* [INSTRUCTIONS TO FOLLOW]
Pull every line containing the word "Measure" from the records.

======== DATA FOR THE TASK

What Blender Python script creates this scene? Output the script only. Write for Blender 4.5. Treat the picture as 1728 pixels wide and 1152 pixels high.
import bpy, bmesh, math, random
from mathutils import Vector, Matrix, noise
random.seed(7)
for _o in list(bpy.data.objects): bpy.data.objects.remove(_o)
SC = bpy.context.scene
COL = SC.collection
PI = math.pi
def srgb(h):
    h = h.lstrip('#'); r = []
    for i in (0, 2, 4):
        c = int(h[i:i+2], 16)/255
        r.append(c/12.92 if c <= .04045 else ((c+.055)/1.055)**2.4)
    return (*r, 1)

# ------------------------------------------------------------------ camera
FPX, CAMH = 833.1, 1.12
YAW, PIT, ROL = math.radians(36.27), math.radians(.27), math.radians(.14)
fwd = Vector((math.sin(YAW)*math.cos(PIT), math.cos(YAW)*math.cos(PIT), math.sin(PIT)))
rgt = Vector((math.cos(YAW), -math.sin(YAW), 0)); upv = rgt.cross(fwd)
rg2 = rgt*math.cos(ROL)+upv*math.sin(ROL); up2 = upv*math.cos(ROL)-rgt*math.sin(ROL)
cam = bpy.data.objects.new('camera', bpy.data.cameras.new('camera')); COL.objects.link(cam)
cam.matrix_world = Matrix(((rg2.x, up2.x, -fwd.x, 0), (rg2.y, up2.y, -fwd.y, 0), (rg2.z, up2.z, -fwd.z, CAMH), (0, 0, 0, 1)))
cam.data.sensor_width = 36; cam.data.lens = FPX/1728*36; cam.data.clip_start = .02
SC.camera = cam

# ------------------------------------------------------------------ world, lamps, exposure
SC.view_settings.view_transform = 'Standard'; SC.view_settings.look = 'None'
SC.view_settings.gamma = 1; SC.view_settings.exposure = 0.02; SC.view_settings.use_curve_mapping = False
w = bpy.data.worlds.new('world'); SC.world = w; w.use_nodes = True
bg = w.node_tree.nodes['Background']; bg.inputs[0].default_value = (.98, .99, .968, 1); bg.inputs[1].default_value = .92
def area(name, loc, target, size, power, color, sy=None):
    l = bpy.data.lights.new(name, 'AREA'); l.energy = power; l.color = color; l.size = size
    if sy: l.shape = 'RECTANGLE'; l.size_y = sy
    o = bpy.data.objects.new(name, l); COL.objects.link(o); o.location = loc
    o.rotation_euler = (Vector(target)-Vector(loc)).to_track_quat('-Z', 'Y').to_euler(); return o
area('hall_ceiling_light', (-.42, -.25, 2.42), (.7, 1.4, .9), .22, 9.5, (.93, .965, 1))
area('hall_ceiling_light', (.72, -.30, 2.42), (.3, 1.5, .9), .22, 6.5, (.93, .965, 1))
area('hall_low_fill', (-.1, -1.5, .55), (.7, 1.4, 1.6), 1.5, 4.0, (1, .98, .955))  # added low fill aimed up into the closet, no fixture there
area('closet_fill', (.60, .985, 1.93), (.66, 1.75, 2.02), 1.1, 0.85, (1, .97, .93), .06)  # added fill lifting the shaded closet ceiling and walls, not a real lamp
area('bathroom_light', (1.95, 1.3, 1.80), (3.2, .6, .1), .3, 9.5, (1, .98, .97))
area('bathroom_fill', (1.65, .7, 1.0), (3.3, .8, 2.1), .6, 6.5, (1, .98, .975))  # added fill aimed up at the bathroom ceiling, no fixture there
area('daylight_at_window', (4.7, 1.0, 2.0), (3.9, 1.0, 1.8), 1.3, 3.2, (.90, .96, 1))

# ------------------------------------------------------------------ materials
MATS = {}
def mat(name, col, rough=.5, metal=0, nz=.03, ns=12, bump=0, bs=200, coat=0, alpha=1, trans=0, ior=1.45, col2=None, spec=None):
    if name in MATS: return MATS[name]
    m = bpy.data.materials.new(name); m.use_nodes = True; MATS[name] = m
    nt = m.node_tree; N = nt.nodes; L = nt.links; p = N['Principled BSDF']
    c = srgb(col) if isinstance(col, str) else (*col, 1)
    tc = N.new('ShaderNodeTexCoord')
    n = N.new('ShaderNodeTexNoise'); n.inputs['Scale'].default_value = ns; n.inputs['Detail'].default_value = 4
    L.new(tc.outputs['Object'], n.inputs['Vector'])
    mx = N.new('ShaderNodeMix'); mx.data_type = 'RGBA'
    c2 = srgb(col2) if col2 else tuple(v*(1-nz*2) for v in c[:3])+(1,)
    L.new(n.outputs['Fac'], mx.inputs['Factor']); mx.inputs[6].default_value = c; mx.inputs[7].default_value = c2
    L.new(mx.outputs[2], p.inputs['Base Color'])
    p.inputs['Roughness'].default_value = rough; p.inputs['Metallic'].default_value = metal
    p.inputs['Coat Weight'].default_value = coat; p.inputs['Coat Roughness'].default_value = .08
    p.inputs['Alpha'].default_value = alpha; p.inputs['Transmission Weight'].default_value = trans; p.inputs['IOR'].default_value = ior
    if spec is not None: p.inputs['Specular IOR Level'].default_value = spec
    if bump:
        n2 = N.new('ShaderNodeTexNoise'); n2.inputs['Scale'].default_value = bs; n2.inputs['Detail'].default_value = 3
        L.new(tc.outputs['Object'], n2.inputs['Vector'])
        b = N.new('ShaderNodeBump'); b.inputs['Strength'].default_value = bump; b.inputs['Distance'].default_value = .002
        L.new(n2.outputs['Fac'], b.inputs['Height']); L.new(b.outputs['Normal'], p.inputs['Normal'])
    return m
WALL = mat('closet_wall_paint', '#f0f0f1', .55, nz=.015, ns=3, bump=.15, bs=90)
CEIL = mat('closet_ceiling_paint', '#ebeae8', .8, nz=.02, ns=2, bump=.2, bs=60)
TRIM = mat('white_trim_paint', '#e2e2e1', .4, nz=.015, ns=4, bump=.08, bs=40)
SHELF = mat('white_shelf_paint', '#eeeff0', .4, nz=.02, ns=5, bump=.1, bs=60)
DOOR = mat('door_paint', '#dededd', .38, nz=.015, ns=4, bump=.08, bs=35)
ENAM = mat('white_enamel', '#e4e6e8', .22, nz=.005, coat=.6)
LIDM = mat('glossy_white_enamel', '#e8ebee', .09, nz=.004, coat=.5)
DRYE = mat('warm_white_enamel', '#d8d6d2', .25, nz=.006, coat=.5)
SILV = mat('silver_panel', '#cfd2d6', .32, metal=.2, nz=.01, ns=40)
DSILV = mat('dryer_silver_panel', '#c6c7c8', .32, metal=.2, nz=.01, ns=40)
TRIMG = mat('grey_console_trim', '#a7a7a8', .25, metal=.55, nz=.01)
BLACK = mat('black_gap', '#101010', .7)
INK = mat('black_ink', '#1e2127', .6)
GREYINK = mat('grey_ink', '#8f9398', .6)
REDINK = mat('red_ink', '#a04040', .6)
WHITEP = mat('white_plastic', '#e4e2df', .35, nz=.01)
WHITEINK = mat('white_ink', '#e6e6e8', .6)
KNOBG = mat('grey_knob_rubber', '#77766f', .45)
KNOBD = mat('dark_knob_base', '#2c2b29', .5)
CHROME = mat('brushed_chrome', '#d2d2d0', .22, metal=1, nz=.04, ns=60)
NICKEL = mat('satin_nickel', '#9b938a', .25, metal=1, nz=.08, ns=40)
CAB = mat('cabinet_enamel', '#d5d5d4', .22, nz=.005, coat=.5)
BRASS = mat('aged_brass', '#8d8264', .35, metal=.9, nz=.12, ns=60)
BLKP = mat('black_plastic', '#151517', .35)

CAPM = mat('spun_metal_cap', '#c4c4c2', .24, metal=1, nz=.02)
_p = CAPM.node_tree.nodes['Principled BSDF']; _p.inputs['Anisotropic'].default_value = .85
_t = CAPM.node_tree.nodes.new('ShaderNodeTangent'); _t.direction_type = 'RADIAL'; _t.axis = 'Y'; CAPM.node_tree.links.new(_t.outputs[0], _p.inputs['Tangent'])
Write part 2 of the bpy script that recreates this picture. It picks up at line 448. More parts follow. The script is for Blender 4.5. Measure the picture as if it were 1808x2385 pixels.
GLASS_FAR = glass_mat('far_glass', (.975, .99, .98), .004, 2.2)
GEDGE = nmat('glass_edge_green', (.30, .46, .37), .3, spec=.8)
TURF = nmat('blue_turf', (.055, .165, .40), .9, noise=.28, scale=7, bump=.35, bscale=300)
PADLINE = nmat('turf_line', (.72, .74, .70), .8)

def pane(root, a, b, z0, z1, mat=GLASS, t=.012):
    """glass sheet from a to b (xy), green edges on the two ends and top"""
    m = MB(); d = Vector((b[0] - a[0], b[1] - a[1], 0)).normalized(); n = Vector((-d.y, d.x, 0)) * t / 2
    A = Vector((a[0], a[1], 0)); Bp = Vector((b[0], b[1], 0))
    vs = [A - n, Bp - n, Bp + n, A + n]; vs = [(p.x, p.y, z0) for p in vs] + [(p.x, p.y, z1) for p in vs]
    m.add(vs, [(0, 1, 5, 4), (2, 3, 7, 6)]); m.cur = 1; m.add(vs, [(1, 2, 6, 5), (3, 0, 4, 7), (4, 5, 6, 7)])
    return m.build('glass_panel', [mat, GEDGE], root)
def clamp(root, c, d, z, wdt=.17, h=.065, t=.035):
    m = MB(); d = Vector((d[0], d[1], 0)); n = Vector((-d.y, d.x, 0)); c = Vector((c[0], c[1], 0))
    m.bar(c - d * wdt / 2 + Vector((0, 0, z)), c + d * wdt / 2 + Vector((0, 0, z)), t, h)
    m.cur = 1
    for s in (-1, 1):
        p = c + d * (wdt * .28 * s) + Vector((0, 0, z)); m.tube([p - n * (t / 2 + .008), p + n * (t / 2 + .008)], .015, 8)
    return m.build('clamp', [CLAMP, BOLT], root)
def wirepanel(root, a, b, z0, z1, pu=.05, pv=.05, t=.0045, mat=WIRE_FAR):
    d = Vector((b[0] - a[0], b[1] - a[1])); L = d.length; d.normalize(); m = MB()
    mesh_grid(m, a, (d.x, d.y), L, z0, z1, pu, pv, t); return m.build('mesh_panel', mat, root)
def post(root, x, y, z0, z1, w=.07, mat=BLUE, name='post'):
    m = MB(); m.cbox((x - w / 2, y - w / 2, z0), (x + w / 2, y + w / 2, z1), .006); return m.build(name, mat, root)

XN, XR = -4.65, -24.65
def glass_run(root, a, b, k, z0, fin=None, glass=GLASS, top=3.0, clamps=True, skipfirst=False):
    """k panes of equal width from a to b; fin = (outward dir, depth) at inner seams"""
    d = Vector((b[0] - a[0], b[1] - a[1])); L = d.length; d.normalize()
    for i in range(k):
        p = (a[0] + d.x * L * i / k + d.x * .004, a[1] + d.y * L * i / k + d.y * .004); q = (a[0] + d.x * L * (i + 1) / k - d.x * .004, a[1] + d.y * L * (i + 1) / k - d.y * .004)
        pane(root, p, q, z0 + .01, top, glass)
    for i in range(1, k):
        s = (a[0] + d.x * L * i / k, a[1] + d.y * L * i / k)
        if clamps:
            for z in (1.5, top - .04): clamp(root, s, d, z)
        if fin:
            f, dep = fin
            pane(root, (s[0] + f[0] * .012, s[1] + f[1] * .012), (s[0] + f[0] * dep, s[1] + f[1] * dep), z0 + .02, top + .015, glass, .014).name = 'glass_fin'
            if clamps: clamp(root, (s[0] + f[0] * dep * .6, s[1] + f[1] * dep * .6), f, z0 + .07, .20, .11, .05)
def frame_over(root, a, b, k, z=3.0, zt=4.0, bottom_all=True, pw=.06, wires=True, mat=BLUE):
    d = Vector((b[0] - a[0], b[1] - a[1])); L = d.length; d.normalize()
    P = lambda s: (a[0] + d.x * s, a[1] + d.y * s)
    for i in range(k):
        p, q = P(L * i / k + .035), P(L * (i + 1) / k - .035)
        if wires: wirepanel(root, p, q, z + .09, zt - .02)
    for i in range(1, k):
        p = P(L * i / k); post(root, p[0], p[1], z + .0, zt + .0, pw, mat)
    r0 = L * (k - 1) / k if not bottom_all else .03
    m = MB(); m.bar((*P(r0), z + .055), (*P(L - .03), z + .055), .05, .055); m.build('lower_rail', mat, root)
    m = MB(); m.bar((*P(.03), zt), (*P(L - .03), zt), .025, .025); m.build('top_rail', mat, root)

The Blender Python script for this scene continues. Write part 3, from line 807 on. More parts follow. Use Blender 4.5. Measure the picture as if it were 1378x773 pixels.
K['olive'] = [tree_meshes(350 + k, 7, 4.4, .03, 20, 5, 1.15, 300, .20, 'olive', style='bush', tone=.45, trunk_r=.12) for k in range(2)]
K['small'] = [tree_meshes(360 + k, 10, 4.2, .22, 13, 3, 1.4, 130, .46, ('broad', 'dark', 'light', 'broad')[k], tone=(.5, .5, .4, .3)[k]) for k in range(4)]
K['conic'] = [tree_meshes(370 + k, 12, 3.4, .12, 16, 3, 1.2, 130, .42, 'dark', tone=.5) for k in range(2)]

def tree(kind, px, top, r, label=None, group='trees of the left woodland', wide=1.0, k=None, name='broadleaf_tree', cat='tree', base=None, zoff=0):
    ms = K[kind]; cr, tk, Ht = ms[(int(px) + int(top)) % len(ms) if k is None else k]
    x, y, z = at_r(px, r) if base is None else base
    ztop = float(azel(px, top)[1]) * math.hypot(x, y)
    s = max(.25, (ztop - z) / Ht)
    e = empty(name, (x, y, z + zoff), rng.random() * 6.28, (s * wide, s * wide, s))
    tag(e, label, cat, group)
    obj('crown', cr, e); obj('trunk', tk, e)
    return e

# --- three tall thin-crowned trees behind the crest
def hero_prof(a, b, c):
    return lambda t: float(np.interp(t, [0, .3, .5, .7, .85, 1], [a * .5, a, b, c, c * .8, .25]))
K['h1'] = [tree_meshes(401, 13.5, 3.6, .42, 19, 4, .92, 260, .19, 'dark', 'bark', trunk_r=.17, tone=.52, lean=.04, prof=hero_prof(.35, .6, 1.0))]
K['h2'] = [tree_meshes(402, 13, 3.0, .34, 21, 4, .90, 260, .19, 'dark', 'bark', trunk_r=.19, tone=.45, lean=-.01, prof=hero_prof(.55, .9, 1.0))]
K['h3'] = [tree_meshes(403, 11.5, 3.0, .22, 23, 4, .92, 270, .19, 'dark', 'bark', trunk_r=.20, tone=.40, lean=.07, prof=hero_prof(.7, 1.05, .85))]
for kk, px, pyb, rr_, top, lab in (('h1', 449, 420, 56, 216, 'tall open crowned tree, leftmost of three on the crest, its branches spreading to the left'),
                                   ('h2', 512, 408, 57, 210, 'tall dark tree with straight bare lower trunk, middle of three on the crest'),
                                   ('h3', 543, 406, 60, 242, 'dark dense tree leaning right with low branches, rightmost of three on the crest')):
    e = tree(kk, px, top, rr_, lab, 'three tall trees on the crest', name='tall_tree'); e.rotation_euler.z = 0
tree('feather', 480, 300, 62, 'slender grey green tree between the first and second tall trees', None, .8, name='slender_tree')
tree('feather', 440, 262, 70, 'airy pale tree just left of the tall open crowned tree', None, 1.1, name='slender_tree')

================

* [TASK SOLUTION]
Write part 2 of the bpy script that recreates this picture. It picks up at line 448. More parts follow. The script is for Blender 4.5. Measure the picture as if it were 1808x2385 pixels.
The Blender Python script for this scene continues. Write part 3, from line 807 on. More parts follow. Use Blender 4.5. Measure the picture as if it were 1378x773 pixels.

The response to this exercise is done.